Now we must ask, what kind of continuous nature are we talking about? The language of mathematics can be very vague and I am yet to understand the full complexities of these statements, but it would certainly ring a bell in the case of [a] spacetime found as a consequence implied by relativity. Uniformity, also has implications to cosmology since the universe largely appears uniform in all directions we see. Are we getting to a truth, or is this a red-herring? I am not entirely sure, but further investigation is needed.


Edited by Dubbelosix, 30 April 2019 - 04:40 PM.


#13 Flummoxed

Flummoxed

    Explaining

  • Members
  • 607 posts

Posted 01 May 2019 - 03:23 AM

Would it be possible to include a link indicating what each variables are and the units are using.
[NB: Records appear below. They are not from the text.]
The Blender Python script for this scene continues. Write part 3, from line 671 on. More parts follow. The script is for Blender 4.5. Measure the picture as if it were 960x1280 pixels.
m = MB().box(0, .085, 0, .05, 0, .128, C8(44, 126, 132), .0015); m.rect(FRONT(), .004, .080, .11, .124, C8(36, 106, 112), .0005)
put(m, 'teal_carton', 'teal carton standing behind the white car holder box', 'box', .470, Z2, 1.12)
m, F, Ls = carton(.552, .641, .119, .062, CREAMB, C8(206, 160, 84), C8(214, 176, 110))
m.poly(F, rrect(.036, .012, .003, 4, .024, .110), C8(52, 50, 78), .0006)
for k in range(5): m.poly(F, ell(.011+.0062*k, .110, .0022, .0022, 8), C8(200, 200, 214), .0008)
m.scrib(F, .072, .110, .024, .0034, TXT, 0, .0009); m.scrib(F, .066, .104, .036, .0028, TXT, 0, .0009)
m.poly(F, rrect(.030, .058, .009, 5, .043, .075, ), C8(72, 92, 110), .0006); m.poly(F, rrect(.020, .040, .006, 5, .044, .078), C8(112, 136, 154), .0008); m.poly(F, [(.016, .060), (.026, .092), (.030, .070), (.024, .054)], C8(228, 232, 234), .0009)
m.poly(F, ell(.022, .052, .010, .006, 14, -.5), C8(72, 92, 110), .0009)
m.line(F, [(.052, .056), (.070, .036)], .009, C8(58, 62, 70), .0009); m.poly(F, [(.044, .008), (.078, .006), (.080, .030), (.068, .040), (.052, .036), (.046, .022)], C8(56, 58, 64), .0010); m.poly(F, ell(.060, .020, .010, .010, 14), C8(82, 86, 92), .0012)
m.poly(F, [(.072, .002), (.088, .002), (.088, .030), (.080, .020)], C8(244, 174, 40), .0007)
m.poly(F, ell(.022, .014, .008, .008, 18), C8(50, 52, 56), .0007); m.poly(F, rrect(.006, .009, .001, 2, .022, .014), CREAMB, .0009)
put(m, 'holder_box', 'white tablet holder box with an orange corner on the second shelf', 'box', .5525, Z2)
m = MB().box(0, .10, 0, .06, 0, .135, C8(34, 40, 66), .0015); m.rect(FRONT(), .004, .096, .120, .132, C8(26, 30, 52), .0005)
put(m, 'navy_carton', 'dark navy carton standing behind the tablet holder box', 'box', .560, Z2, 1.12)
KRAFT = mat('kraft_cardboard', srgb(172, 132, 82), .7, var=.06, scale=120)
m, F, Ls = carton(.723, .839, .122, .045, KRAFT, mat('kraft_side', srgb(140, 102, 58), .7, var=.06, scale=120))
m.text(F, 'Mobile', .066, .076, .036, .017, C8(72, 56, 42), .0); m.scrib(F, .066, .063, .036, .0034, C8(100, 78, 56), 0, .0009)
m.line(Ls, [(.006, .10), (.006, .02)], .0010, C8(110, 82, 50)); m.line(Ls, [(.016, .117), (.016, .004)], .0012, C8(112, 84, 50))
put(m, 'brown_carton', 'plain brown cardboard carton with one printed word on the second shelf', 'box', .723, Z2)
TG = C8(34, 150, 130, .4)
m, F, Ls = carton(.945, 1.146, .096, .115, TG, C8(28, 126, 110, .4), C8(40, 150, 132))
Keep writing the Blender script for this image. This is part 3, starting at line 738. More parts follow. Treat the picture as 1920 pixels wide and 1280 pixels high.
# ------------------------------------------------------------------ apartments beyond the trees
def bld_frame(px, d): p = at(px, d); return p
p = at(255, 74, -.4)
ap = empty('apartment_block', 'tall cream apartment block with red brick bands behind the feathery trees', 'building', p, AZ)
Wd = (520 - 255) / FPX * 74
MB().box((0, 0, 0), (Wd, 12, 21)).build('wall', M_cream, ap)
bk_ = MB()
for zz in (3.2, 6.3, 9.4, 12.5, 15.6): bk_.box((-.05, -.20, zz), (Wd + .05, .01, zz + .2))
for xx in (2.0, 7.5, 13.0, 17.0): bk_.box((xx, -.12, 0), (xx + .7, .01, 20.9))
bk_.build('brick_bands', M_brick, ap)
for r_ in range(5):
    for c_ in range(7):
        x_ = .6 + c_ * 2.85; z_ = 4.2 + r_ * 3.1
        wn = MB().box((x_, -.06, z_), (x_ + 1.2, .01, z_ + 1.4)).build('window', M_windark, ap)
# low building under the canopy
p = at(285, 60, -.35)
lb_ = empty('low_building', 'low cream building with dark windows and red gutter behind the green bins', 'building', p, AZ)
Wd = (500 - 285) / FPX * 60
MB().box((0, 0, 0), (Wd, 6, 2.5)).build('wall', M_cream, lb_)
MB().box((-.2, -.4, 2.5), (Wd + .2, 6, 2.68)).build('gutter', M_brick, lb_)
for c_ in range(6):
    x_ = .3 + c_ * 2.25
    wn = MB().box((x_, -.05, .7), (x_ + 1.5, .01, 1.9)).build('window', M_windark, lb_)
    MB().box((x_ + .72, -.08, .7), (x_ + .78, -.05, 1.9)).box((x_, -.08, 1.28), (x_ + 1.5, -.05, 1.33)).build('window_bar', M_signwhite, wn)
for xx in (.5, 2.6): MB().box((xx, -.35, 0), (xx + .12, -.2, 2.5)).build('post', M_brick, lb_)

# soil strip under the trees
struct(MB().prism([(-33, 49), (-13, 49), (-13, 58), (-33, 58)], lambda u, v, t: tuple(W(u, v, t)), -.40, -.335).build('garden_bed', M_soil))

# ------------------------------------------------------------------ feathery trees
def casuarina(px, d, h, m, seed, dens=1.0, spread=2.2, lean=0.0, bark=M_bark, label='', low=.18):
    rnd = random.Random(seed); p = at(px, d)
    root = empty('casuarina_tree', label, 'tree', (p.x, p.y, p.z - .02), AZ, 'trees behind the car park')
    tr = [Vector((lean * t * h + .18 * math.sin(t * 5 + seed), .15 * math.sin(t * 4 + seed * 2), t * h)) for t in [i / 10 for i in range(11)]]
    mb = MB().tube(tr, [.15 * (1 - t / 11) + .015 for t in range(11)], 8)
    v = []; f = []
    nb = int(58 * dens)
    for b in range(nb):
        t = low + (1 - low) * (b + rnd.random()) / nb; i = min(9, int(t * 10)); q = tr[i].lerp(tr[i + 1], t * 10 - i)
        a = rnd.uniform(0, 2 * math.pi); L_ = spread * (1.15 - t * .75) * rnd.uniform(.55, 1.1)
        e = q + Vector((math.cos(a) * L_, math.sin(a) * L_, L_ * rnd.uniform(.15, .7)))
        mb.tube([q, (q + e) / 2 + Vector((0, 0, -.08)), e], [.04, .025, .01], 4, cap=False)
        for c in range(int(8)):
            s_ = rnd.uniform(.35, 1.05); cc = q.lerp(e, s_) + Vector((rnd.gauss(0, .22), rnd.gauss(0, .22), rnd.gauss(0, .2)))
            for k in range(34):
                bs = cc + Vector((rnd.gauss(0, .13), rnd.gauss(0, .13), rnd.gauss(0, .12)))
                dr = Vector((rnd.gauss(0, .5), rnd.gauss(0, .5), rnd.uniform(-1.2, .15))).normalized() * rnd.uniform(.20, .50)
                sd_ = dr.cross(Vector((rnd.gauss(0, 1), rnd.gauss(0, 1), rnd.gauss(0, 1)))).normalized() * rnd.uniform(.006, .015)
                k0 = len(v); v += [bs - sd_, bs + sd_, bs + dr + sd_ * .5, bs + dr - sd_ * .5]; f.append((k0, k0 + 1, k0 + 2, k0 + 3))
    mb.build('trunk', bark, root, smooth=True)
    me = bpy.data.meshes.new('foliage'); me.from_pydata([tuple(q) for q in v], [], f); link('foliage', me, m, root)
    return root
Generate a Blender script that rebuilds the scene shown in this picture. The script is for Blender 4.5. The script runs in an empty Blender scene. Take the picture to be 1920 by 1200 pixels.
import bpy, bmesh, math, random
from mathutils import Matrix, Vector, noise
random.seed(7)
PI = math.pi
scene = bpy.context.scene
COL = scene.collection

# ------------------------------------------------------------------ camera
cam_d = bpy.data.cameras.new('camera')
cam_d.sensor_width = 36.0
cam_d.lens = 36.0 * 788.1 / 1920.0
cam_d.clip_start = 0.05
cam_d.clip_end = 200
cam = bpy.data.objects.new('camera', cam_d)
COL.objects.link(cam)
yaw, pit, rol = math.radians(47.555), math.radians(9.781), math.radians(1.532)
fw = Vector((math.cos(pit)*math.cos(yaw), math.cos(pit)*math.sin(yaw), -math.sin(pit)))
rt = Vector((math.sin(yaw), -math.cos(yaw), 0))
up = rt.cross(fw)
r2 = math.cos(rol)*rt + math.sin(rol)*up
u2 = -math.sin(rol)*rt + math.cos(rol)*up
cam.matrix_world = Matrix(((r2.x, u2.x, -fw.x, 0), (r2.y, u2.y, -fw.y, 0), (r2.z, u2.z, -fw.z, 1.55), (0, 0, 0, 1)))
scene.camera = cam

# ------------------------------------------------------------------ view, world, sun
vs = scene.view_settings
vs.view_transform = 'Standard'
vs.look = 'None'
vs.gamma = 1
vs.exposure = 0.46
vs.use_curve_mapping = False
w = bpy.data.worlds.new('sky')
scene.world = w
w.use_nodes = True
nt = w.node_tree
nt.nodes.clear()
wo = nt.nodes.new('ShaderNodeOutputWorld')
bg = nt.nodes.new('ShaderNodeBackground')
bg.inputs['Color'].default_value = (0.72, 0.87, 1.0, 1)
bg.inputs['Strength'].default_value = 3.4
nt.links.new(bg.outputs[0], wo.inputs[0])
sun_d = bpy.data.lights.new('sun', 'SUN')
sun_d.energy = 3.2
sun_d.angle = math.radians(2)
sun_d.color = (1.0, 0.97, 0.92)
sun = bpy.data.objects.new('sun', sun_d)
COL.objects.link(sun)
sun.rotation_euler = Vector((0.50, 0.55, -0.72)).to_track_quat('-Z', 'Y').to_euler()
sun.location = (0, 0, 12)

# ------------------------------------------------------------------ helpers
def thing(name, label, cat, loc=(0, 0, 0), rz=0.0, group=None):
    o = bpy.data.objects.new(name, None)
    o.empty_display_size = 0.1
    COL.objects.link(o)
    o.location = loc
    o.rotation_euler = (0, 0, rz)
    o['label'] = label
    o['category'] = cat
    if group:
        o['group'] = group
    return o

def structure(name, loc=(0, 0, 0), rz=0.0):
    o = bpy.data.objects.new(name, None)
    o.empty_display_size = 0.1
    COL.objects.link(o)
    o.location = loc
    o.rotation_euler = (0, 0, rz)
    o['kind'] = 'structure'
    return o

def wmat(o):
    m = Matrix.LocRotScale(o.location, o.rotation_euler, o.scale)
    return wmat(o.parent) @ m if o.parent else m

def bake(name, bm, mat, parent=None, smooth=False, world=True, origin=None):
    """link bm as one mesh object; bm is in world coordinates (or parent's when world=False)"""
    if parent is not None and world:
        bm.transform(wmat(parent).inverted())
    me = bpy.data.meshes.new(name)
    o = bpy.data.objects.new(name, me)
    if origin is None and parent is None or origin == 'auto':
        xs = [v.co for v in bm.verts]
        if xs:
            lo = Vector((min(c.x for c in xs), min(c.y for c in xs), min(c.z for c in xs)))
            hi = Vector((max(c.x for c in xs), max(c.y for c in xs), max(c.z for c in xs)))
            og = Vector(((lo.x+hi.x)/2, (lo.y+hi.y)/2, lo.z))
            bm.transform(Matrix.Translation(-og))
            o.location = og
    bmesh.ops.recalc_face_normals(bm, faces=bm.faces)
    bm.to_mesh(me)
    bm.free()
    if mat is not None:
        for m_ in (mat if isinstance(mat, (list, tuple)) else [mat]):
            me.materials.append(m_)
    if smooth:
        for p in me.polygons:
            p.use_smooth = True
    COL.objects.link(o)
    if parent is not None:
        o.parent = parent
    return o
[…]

Other wise too much is left to the imagination.

For instance i assume your are differentiating pressure over volume, maybe it is another variable time perhaps I am not sure, I assume you are trying to link this into the HUP via one of your links but this is absolutely not clear how. 

 

At the moment all I am reading is Smoke and mirrors, as others might be as well.



#14 Dubbelosix

Dubbelosix

    Creating

  • Members
  • 2443 posts

Posted 01 May 2019 - 04:57 AM

You can't accuse something of being smoke and mirrors just because you are having difficulty following it... however, I will very much so write out all the terms and their meanings, later.



#15 Dubbelosix

Dubbelosix

    Creating

  • Members
  • 2443 posts

Posted 01 May 2019 - 07:25 AM

[math]R[/math] - radius

[math]H[/math] is the hubble constant

[math]G[/math] the gravitational constant

[math]n[/math] particle number density

[math]N[/math] is the particle number

[math]S[/math] is the entropy

[math]\mathbf{S}[/math] entropy density

[math]T[/math] is the temperature

[math]k[/math] is the curvature constant

[math]k_B[/math] the Boltzmann constant

[math]\mathbf{U}[/math] notation for the energy density

[math]\rho[/math] also alternative notation for energy density

[math]P[/math] is the pressure

[math]N[/math] particle number

[math]c[/math] the speed of light

[math]v[/math] the velocity

[math]\zeta[/math] is the Zeta Riemann function

[math]V[/math] is the volume

[math]d\log_V[/math] differential logarithm of the volume

[math]\phi[/math] - is the gravitational potential (under the units of a cgs system for the gravitational constant) when weighted by a factor of [math]c^2[/math])

and finally,

[math]\hbar[/math] is Planck's constant.

If you need further assistance in understanding anything, do not hesitate to ask.


Edited by Dubbelosix, 01 May 2019 - 07:29 AM.


#16 Dubbelosix

Dubbelosix

    Creating

  • Members
  • 2443 posts

Posted 01 May 2019 - 07:39 AM

It should also be noted, the ratio

 

[math]\frac{\zeta(4)}{\zeta(3)}[/math] is part of a very special definition - the Zeta Riemann function is deeply connected to the prime number system and a powerful tool for definite integrals.

 

For further understanding, or reference to what has been stated, you can read up on this:

 

http://mathworld.wol...taFunction.html


Edited by Dubbelosix, 01 May 2019 - 10:45 AM.


#17 Dubbelosix

Dubbelosix

    Creating

  • Members
  • 2443 posts

Posted 01 May 2019 - 08:53 AM

Anyway... moving on, we have to try and simplify some of these expressions (number coefficients) down, in order to record what we find, and later see if we can find something more important.

 

[math]\frac{\phi}{c^2} \cdot \int\ (\frac{\ddot{T}}{T} + \frac{kc^2}{a^2})\frac{1}{\rho}\ d\log_V = \frac{3072}{60} \frac{\zeta(4)}{\zeta(3)}(\frac{v^2}{2c^2} + \Psi + (\frac{T_0}{T})\frac{P}{\rho}) = \mathbf{C}[/math]

 

With

 

[math]\zeta(4) = \frac{\pi^4}{90}[/math]

 

with it weighted by

 

[math]\zeta(3) = 1.2020569032[/math]

 

[math]\frac{\phi}{c^2} \cdot \int\ (\frac{\ddot{T}}{T} + \frac{kc^2}{a^2})\frac{1}{\rho}\ d\log_V = \frac{3072}{60 \cdot 90} \frac{\pi^4}{\zeta(3)}(\frac{v^2}{2c^2} + \Psi + (\frac{T_0}{T})\frac{P}{\rho}) = \mathbf{C}[/math]

 

[math]= \frac{3072}{5400} \frac{\pi^4}{\zeta(3)}(\frac{v^2}{2c^2} + \Psi + (\frac{T_0}{T})\frac{P}{\rho}) = \mathbf{C}[/math]

 

and

 

[math]3072 \cdot \pi^4 = 299240.728[/math]

 

final simplification further yields

 

[math]\frac{299240.728}{1.2020569032 \cdot 5400}[/math]

 

and we get

 

[math]\frac{299240.728}{6491.10728} = 46.1001051[/math]

 

Of course, this doesn't tell me a lot at face value, but its important we keep track of these factors, because there are a few different ways we can try and manipulate these constants, maybe something interesting can be found behind them.


Edited by Dubbelosix, 01 May 2019 - 10:51 AM.